He elaborates about what he means:

“Encouraging a leader to rediscover their strengths starts with trust, not tactics,” Slota begins. “The job is to remind them who they are, not who the world says they need to be. Bring them back to the moments they were most alive, when people followed them not for titles, but for truth.

“The most powerful leadership doesn’t arrive with noise, it acts and returns with memory. Help them remember who they were, who they are and who they need to be to attract the people. They follow based upon the truth of who you are, not what you want them to think you are. Two different things.”

Questions as Keys

“It starts with helping them reconnect with why they’re doing this in the first place,” Rome says. “What do they care about? What’s the goal they’re working toward?

“From there, it’s about reminding them that they already are an expert and have the insight and perspective people are looking for.

“Sometimes the job is simply helping people recognize what’s already there.”

Continual Personal Development

“The wisest thing to do is to develop new competencies,” Santos advises.
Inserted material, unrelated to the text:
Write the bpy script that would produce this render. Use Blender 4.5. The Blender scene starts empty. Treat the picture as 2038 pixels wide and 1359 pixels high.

“First, to uncover blind spots and mental barriers and confront them fearlessly. Second, develop greater competencies for the job they are doing. Third, practice those competencies.”

It’s About More than Confidence

“The goal,” in this situation, Bravo points out is, “to help them regain a sense of inner trust in their own authenticity so that who they are, what they believe and how they lead, are fully aligned with their 3D reality.”

She echoes what Slota advises, which is, people should “act as mirrors” with leaders for them to clearly see.